A Haunted Coat from a “Misfit Clothier:” 1898

A gentleman's cutaway coat. From morningdressguide.com

A gentleman’s cutaway coat.
From morningdressguide.com

A HAUNTED COAT.

Curious Experience of the Original “Misfit Clothier.” 

Denis Shea, the well-known clothier, died at his residence on Washington Heights. After trying his hand at various occupations, he finally embarked in the misfit clothing business. His place on Broome Street is known all over the country—its unique feature being that most of the goods came from the shops of the fine merchant tailors of New York and other large cities. Of this branch of the business Mr. Shea was the originator, and enjoyed practically a monopoly.

  The notion which led to the establishment of the misfit clothing business originated in Mr. Shea’s brain when he worked in a fashionable tailor shop in Fifth Avenue nearly forty years ago. Clothes that did not fit or were never called for he saw lying around the place or packed away to be sold eventually for a song. The fact that the garments were of the highest grade of material and workmanship and that, nevertheless, they brought smaller prices than ordinary ready-made clothes, struck the young man forcibly. He accumulated a little money, and with this as a basis decided to set up in business.

  Mr. Shea used to tell of a peculiar experience he once had in the matter of a cutaway coat. It had come from a Fifth Avenue shop, along with several other garments that had been refused or left uncalled for, and it was sold to a regular customer, who approved it as an admirable fit. A week after the purchase the customer came to see Mr. Shea.

“There’s something the matter with that coat, Shea.”

“It looked to fit you very nicely,” said the dealer. “What seems to be wrong?”

“Nothing that I can explain. It’s a first-class fit, but it doesn’t feel comfortable. No; I don’t mean that it binds or pinches me anywhere. It isn’t that kind of uncomfortable. It’s a sort of nervous feeling as if I didn’t have any right to the coat. It couldn’t have been a stolen garment, could it, that got in here by mistake?”

“Not possible. Came direct from ____’s.”

“Well, just for the curiosity, I’d like to have you find out for whom it was made, and why it wasn’t accepted. I’m sure there’s something queer about it.”

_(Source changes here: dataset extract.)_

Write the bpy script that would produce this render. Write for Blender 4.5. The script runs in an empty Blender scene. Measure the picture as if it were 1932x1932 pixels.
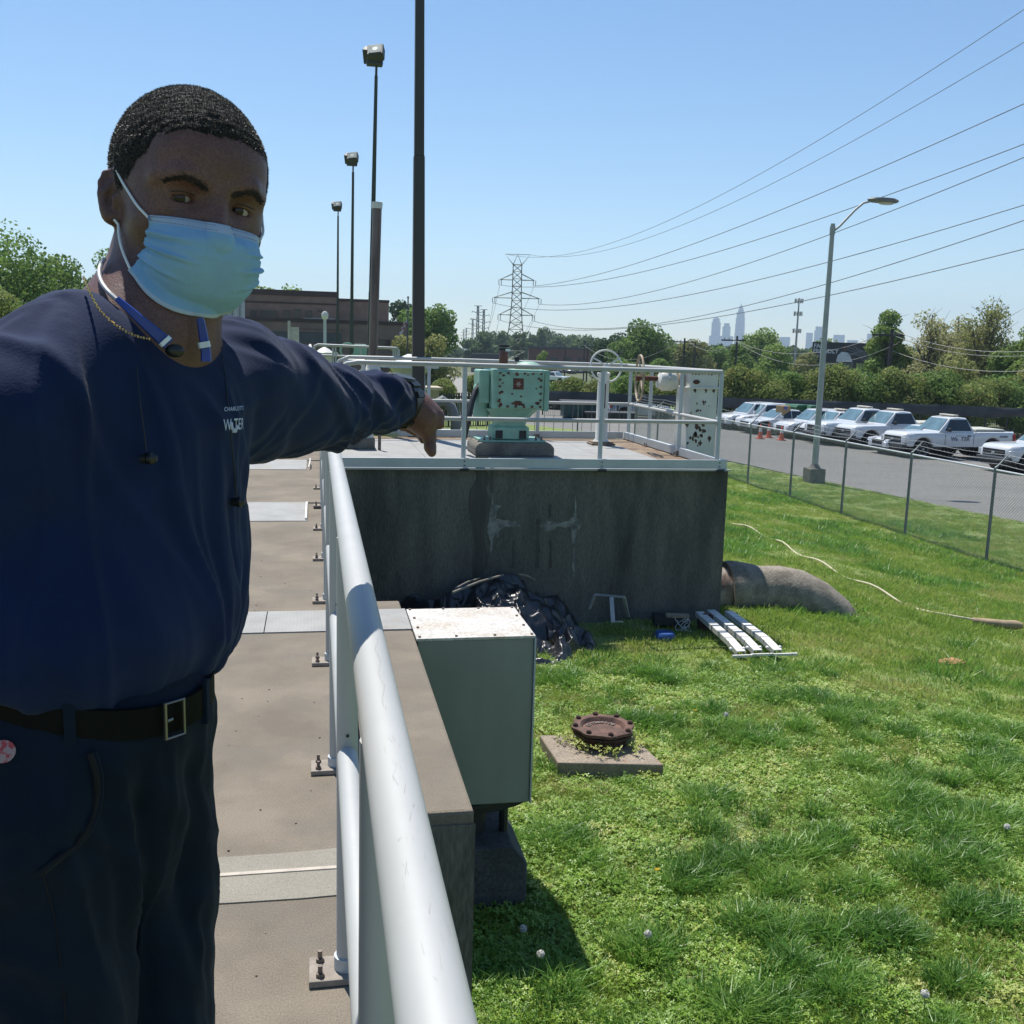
import bpy, math, random
import numpy as np
from mathutils import Vector, Matrix
R_ = math.radians
rng = np.random.default_rng(7)
random.seed(7)
scene = bpy.context.scene

# ------------------------------------------------------------ camera, world, sun, exposure
PITCH, ROLL, YAW, CZ, FPX = 9.11, 1.6, 11.1, 1.47, 1917.0
def _basis():
    p, r, y = R_(PITCH), R_(ROLL), R_(YAW)
    F = np.array([math.sin(y)*math.cos(p), math.cos(y)*math.cos(p), -math.sin(p)])
    rt = np.array([math.cos(y), -math.sin(y), 0.0]); up = np.cross(rt, F)
    return rt*math.cos(r)+up*math.sin(r), -rt*math.sin(r)+up*math.cos(r), F
CR, CU, CF = _basis()
CP = np.array([0.0, 0.0, CZ])
cam_data = bpy.data.cameras.new('camera'); cam = bpy.data.objects.new('camera', cam_data)
scene.collection.objects.link(cam); scene.camera = cam
cam_data.sensor_fit = 'HORIZONTAL'; cam_data.sensor_width = 36.0
cam_data.lens = 36.0*FPX/1932.0
cam_data.clip_start = 0.05; cam_data.clip_end = 30000
cam.matrix_world = Matrix(((CR[0], CU[0], -CF[0], 0), (CR[1], CU[1], -CF[1], 0), (CR[2], CU[2], -CF[2], CZ), (0, 0, 0, 1)))

SUN_EL, SUN_AZ = 66.0, -17.0          # azimuth from +Y, clockwise positive
world = bpy.data.worlds.new('World'); scene.world = world; world.use_nodes = True
wn = world.node_tree.nodes; wn.clear()
wo = wn.new('ShaderNodeOutputWorld'); wb = wn.new('ShaderNodeBackground'); sk = wn.new('ShaderNodeTexSky')
sk.sky_type = 'NISHITA'; sk.sun_disc = False; sk.sun_elevation = R_(SUN_EL); sk.sun_rotation = R_(SUN_AZ)
sk.altitude = 200; sk.air_density = 1.0; sk.dust_density = 0.1; sk.ozone_density = 2.0
wb.inputs['Strength'].default_value = 0.094
hs_ = wn.new('ShaderNodeHueSaturation'); hs_.inputs['Saturation'].default_value = 1.16; world.node_tree.links.new(sk.outputs[0], hs_.inputs['Color']); world.node_tree.links.new(hs_.outputs[0], wb.inputs[0]); world.node_tree.links.new(wb.outputs[0], wo.inputs[0])
sd = bpy.data.lights.new('sun', 'SUN'); sun = bpy.data.objects.new('sun', sd); scene.collection.objects.link(sun)
sd.energy = 4.7; sd.angle = R_(0.53); sd.color = (1.0, 0.955, 0.88)
sv = Vector((math.sin(R_(SUN_AZ))*math.cos(R_(SUN_EL)), math.cos(R_(SUN_AZ))*math.cos(R_(SUN_EL)), math.sin(R_(SUN_EL))))
sun.rotation_euler = sv.to_track_quat('Z', 'Y').to_euler(); sun.location = (-5, 5, 30)
scene.view_settings.view_transform = 'Standard'; scene.view_settings.look = 'None'
scene.view_settings.exposure = 0.58; scene.view_settings.gamma = 1.0; scene.view_settings.use_curve_mapping = False
scene.render.engine = 'CYCLES'
try:
    scene.cycles.max_bounces = 8; scene.cycles.transparent_max_bounces = 16; scene.cycles.volume_bounces = 0
    scene.cycles.use_denoising = True
except Exception: pass

# ------------------------------------------------------------ picture-to-place helpers (survey of the photo)
def ray(px, py): return (px-966)/FPX*CR-(py-966)/FPX*CU+CF
def onz(px, py, z): d = ray(px, py); return CP+d*((z-CP[2])/d[2])
def ony(px, py, Y): d = ray(px, py); return CP+d*(Y/d[1])
def onx(px, py, X): d = ray(px, py); return CP+d*(X/d[0])
def dep(px, py, z): return CP+ray(px, py)*z

# ------------------------------------------------------------ numpy noise
def _h(ix, iy, iz, s):
    n = (ix*374761393+iy*668265263+iz*2147483647+s*974711) & 0xFFFFFFFF
    n = ((n ^ (n >> 13))*1274126177) & 0xFFFFFFFF
    n = ((n ^ (n >> 16))*2246822519) & 0xFFFFFFFF
    return ((n ^ (n >> 15)) & 0xFFFFFF)/float(0xFFFFFF)
def vnoise(x, y, z=0.0, s=0):
    x, y, z = np.broadcast_arrays(np.asarray(x, float), np.asarray(y, float), np.asarray(z, float))
    xi, yi, zi = (np.floor(a).astype(np.int64) for a in (x, y, z))
    fx, fy, fz = x-xi, y-yi, z-zi
    fx, fy, fz = (a*a*(3-2*a) for a in (fx, fy, fz))
    r = 0
    for dx in (0, 1):
        for dy in (0, 1):
            for dz in (0, 1):
                r = r+_h(xi+dx, yi+dy, zi+dz, s)*(fx if dx else 1-fx)*(fy if dy else 1-fy)*(fz if dz else 1-fz)
    return r
def fbm(x, y, z=0.0, o=4, s=0):
    r, a, t = 0, 1.0, 0
    for i in range(o):
        r = r+a*vnoise(np.asarray(x)*2**i, np.asarray(y)*2**i, np.asarray(z)*2**i, s+i*17); t += a; a *= .5
    return r/t
def sstep(a, b, x):
    t = np.clip((x-a)/(b-a), 0, 1); return t*t*(3-2*t)

# ------------------------------------------------------------ materials
MATS = {}
def mat(name, col=(.5, .5, .5), rough=.6, metal=0., var=0.15, scale=6., col2=None, bump=0., bscale=None, spec=None, ramp=(.35, .65), stretch=None,
        col3=None, scale3=2., ramp3=(.5, .6), transl=0., emit=None, coat=0., world_pos=False, rand=0., speck=0., alpha=None, ior=None, trans=None, sheen=0.):
    if name in MATS: return MATS[name]
    m = bpy.data.materials.new(name); m.use_nodes = True
    nt = m.node_tree; N = nt.nodes; L = nt.links
    b = N['Principled BSDF']; out = N['Material Output']
    tc = N.new('ShaderNodeTexCoord'); mp = N.new('ShaderNodeMapping')
    if world_pos:
        g = N.new('ShaderNodeNewGeometry'); L.new(g.outputs['Position'], mp.inputs[0])
    else: L.new(tc.outputs['Object'], mp.inputs[0])
    if stretch: mp.inputs['Scale'].default_value = stretch
    no = N.new('ShaderNodeTexNoise'); no.inputs['Scale'].default_value = scale; no.inputs['Detail'].default_value = 6; no.inputs['Roughness'].default_value = .62
    L.new(mp.outputs[0], no.inputs['Vector'])
    cr = N.new('ShaderNodeValToRGB'); cr.color_ramp.elements[0].position = ramp[0]; cr.color_ramp.elements[1].position = ramp[1]
    c2 = col2 if col2 is not None else tuple(c*(1-var) for c in col)
    c1 = col if col2 is not None else tuple(min(1, c*(1+var)) for c in col)
    cr.color_ramp.elements[0].color = (*c2, 1); cr.color_ramp.elements[1].color = (*c1, 1)
    L.new(no.outputs[0], cr.inputs[0]); cur = cr.outputs[0]
    if col3 is not None:
        n3 = N.new('ShaderNodeTexNoise'); n3.inputs['Scale'].default_value = scale3; n3.inputs['Detail'].default_value = 5; n3.inputs['Roughness'].default_value = .65
        L.new(mp.outputs[0], n3.inputs['Vector'])
        r3 = N.new('ShaderNodeValToRGB'); r3.color_ramp.elements[0].position = ramp3[0]; r3.color_ramp.elements[1].position = ramp3[1]
        L.new(n3.outputs[0], r3.inputs[0])
        mx = N.new('ShaderNodeMixRGB'); mx.inputs[2].default_value = (*col3, 1); L.new(r3.outputs[0], mx.inputs[0]); L.new(cur, mx.inputs[1]); cur = mx.outputs[0]
    if speck:
        ns = N.new('ShaderNodeTexNoise'); ns.inputs['Scale'].default_value = speck; ns.inputs['Detail'].default_value = 2
        L.new(mp.outputs[0], ns.inputs['Vector'])
        rs = N.new('ShaderNodeMapRange'); rs.inputs[1].default_value = .3; rs.inputs[2].default_value = .7; rs.inputs[3].default_value = .72; rs.inputs[4].default_value = 1.25
        L.new(ns.outputs[0], rs.inputs[0])
        mm = N.new('ShaderNodeVectorMath'); mm.operation = 'SCALE'; L.new(cur, mm.inputs[0]); L.new(rs.outputs[0], mm.inputs[3]); cur = mm.outputs[0]
    if rand:
        oi = N.new('ShaderNodeObjectInfo'); hs = N.new('ShaderNodeMapRange'); hs.inputs[3].default_value = 1-rand; hs.inputs[4].default_value = 1+rand
        L.new(oi.outputs['Random'], hs.inputs[0])
        mm = N.new('ShaderNodeVectorMath'); mm.operation = 'SCALE'; L.new(cur, mm.inputs[0]); L.new(hs.outputs[0], mm.inputs[3]); cur = mm.outputs[0]
    L.new(cur, b.inputs['Base Color'])
    b.inputs['Roughness'].default_value = rough; b.inputs['Metallic'].default_value = metal
    if spec is not None: b.inputs['Specular IOR Level'].default_value = spec
    if coat: b.inputs['Coat Weight'].default_value = coat; b.inputs['Coat Roughness'].default_value = .05
    if sheen: b.inputs['Sheen Weight'].default_value = sheen; b.inputs['Sheen Roughness'].default_value = .5
    if trans is not None: b.inputs['Transmission Weight'].default_value = trans
    if emit: b.inputs['Emission Color'].default_value = (*emit, 1); b.inputs['Emission Strength'].default_value = 1
    if bump:
        nb = N.new('ShaderNodeTexNoise'); nb.inputs['Scale'].default_value = bscale or scale*3; nb.inputs['Detail'].default_value = 5
        L.new(mp.outputs[0], nb.inputs['Vector'])
        bp = N.new('ShaderNodeBump'); bp.inputs['Strength'].default_value = min(1, bump); bp.inputs['Distance'].default_value = .01
        L.new(nb.outputs[0], bp.inputs['Height']); L.new(bp.outputs[0], b.inputs['Normal'])
    if transl:
        tr = N.new('ShaderNodeBsdfTranslucent'); L.new(cur, tr.inputs[0]); ms = N.new('ShaderNodeMixShader'); ms.inputs[0].default_value = transl
        L.new(b.outputs[0], ms.inputs[1]); L.new(tr.outputs[0], ms.inputs[2]); L.new(ms.outputs[0], out.inputs[0])
    MATS[name] = m; return m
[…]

Having occasion to go to _______’s on the following day, Mr. Shea made inquiries about the coat.

“Oh, that was made for Mr. J_____,” said the tailor. “Killed in the big railroad accident in Buffalo the other day. That’s how you came to get that, and a particularly fine garment it is, too.”

“Yes,” said Mr. Shea, “so it is. A particularly fine coat.”

A week later the purchaser of the coat brought it to the shop.

“Give me any price you like for it,” he said. “I wouldn’t put it on again for $1,000.”

“What’s wrong with it?” asked the dealer.

“Well, Shea, you can laugh at me if you want to, but that coat’s haunted.”

“Did you ever see J______, the well-known lawyer?”

“No, but I’ve heard of him often. Let me tell you about the coat. Yesterday evening I wore it, and I felt all through the evening as if somebody were trying to get it away from me. After I went to bed something came into the room and put on that coat. When I jumped out of bed the figure vanished away, and left the coat in a heap on the floor. The figure was that of an elderly man with a white mustache.”

“Very curious,” said Shea. “If I were superstitious I should say that you had seen the ghost of J________. Who was killed in a railroad collision last week. As it is, I’ll take back the coat—yes, it was J_______ that it was made for—and give you another one for it.”

The coat was afterward sold to a Western man, who never reported any peculiarities connected with it.

In his business Mr. Shea became widely known and was often asked to go in to politics, but he steadfastly refused, saying that his business gave him all the exercise he needed. He died possessed of considerable property. New York Sun.

Alden [IA] Times 21 October 1898: p. 4

Mrs Daffodil’s Aide-memoire:  Mrs Daffodil regrets that the dreaded Dash of Anonymity precludes her from giving the particulars of J___’s death in the big railway accident near Buffalo.  However, she has heard other stories of haunted clothing: a black velvet jacket that choked the actress whose costume it was; a Civil War re-enactor’s shirt which became mysteriously soaked with blood whenever he wore it into “battle.”  An elaborate shawl haunted by the sinister spirit of the former femme fatale owner. Mrs Daffodil once knew a woman who ran a vintage clothing shop. She told how a woman tried on a white cotton blouse c. 1910 and seemed to go into a trance, describing a festive summer picnic by a lake as if she was actually there. And Mrs Daffodil has previously posted the story of the ghost who ordered a hat.